**** DATASET SECTION ****
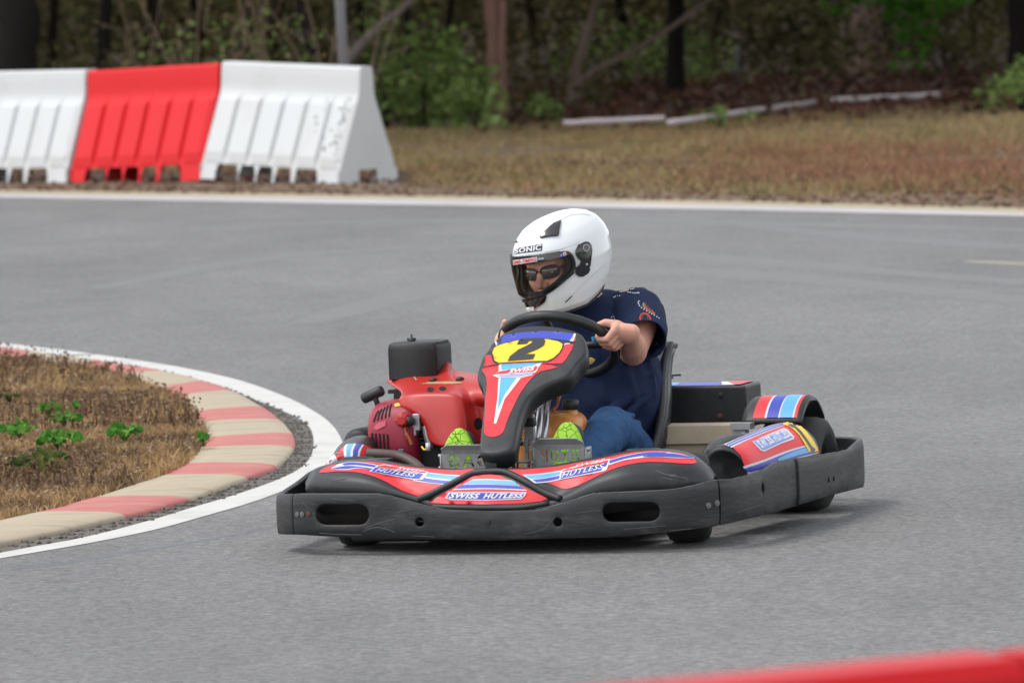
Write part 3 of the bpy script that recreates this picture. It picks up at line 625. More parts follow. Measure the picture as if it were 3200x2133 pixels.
    decal('label', s, [(1181, 1459), (1202, 1455.5), (1334, 1477), (1331, 1480), (1177, 1462)], M_red, R, .004)
    decal('label', s, [(1160, 1475), (1173, 1463), (1324, 1483), (1312, 1497), (1292, 1497)], B_, R, .004)
    lettering('lettering', s, 'SWISS', [(1240, 1470), (1318, 1480), (1328, 1472), (1250, 1463)], W_, R, .012, .25, .0058)
    lettering('lettering', s, 'HUTLESS', [(1172, 1476), (1296, 1494), (1308, 1483), (1184, 1467)], W_, R, .012, .2, .0058)
    decal('label', s, [(1748, 1500), (1753, 1474), (1760, 1468), (1908, 1435), (1897, 1470), (1888, 1474)], W_, R, .0034)
    decal('label', s, [(1757, 1476), (1762, 1471), (1903, 1440), (1900, 1447)], M_red, R, .004)
    decal('label', s, [(1752, 1497), (1756, 1480), (1899, 1448), (1893, 1466), (1886, 1471)], B_, R, .004)
    lettering('lettering', s, 'SWISS', [(1795, 1466), (1891, 1446), (1893, 1437), (1799, 1457)], W_, R, .012, .25, .0058)
    lettering('lettering', s, 'HUTLESS', [(1756, 1495), (1886, 1467), (1890, 1451), (1760, 1480)], W_, R, .012, .2, .0058)
    decal('label', s, [(1393, 1556), (1404, 1538), (1500, 1537), (1646, 1538), (1642, 1548), (1630, 1560), (1520, 1564), (1410, 1562)], W_, R, .003)
    decal('label', s, [(1398, 1555), (1408, 1541), (1500, 1540), (1640, 1541), (1637, 1548), (1628, 1557), (1520, 1561), (1411, 1559)], B_, R, .0036)
    lettering('lettering', s, 'SWISS', [(1403, 1557), (1496, 1558.5), (1503, 1541.5), (1410, 1541.5)], W_, R, .04, .2, .0043)
    lettering('lettering', s, 'HUTLESS', [(1510, 1558.5), (1632, 1556), (1639, 1542), (1516, 1541.5)], W_, R, .04, .2, .0043)
    for L in ([(2050, 1470), (2080, 1482), (2112, 1484)], [(2092, 1486), (2138, 1492), (2150, 1500)], [(2066, 1491), (2100, 1497)], [(1040, 1500), (1080, 1494)]): line('scratch_edge_light', s, L, 2.4, MATS['scraped_plastic_edge_light'], R, .0012)
    # moulded strut over the stickers
    def on(px, py, k=.001): h = s.cast(px, py); return KI @ (h[0] + h[1] * k)
    mb = MB()
    mb.tube(catmull([on(1305, 1560), on(1350, 1542), on(1420, 1507), on(1475, 1480), on(1525, 1474), on(1580, 1476), on(1640, 1504), on(1700, 1538), on(1752, 1558)], 5), 0.0098, 12); mb.tube(catmull([on(1345, 1582, .0), on(1440, 1585, 0), on(1525, 1586, 0), on(1630, 1584, 0), on(1715, 1571, 0)], 4), .0075, 10)
    mb.build('moulded_strut', M_black, KART)
    # post carrying the nose panel
    a = KP(1525, 1472, y=.09); mb = MB(); mb.box((a.x, a.y + .032, a.z + .02), (.034, .012, .07)); mb.build('panel_post', M_black, KART, bevel=.003)
fairing()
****
WORK TO DO – Leave out all pictures, then copy the remaining material exactly.

SOLUTION TO THIS EXERCISE –
Write part 3 of the bpy script that recreates this picture. It picks up at line 625. More parts follow. Measure the picture as if it were 3200x2133 pixels.
    decal('label', s, [(1181, 1459), (1202, 1455.5), (1334, 1477), (1331, 1480), (1177, 1462)], M_red, R, .004)
    decal('label', s, [(1160, 1475), (1173, 1463), (1324, 1483), (1312, 1497), (1292, 1497)], B_, R, .004)
    lettering('lettering', s, 'SWISS', [(1240, 1470), (1318, 1480), (1328, 1472), (1250, 1463)], W_, R, .012, .25, .0058)
    lettering('lettering', s, 'HUTLESS', [(1172, 1476), (1296, 1494), (1308, 1483), (1184, 1467)], W_, R, .012, .2, .0058)
    decal('label', s, [(1748, 1500), (1753, 1474), (1760, 1468), (1908, 1435), (1897, 1470), (1888, 1474)], W_, R, .0034)
    decal('label', s, [(1757, 1476), (1762, 1471), (1903, 1440), (1900, 1447)], M_red, R, .004)
    decal('label', s, [(1752, 1497), (1756, 1480), (1899, 1448), (1893, 1466), (1886, 1471)], B_, R, .004)
    lettering('lettering', s, 'SWISS', [(1795, 1466), (1891, 1446), (1893, 1437), (1799, 1457)], W_, R, .012, .25, .0058)
    lettering('lettering', s, 'HUTLESS', [(1756, 1495), (1886, 1467), (1890, 1451), (1760, 1480)], W_, R, .012, .2, .0058)
    decal('label', s, [(1393, 1556), (1404, 1538), (1500, 1537), (1646, 1538), (1642, 1548), (1630, 1560), (1520, 1564), (1410, 1562)], W_, R, .003)
    decal('label', s, [(1398, 1555), (1408, 1541), (1500, 1540), (1640, 1541), (1637, 1548), (1628, 1557), (1520, 1561), (1411, 1559)], B_, R, .0036)
    lettering('lettering', s, 'SWISS', [(1403, 1557), (1496, 1558.5), (1503, 1541.5), (1410, 1541.5)], W_, R, .04, .2, .0043)
    lettering('lettering', s, 'HUTLESS', [(1510, 1558.5), (1632, 1556), (1639, 1542), (1516, 1541.5)], W_, R, .04, .2, .0043)
    for L in ([(2050, 1470), (2080, 1482), (2112, 1484)], [(2092, 1486), (2138, 1492), (2150, 1500)], [(2066, 1491), (2100, 1497)], [(1040, 1500), (1080, 1494)]): line('scratch_edge_light', s, L, 2.4, MATS['scraped_plastic_edge_light'], R, .0012)
    # moulded strut over the stickers
    def on(px, py, k=.001): h = s.cast(px, py); return KI @ (h[0] + h[1] * k)
    mb = MB()
    mb.tube(catmull([on(1305, 1560), on(1350, 1542), on(1420, 1507), on(1475, 1480), on(1525, 1474), on(1580, 1476), on(1640, 1504), on(1700, 1538), on(1752, 1558)], 5), 0.0098, 12); mb.tube(catmull([on(1345, 1582, .0), on(1440, 1585, 0), on(1525, 1586, 0), on(1630, 1584, 0), on(1715, 1571, 0)], 4), .0075, 10)
    mb.build('moulded_strut', M_black, KART)
    # post carrying the nose panel
    a = KP(1525, 1472, y=.09); mb = MB(); mb.box((a.x, a.y + .032, a.z + .02), (.034, .012, .07)); mb.build('panel_post', M_black, KART, bevel=.003)
fairing()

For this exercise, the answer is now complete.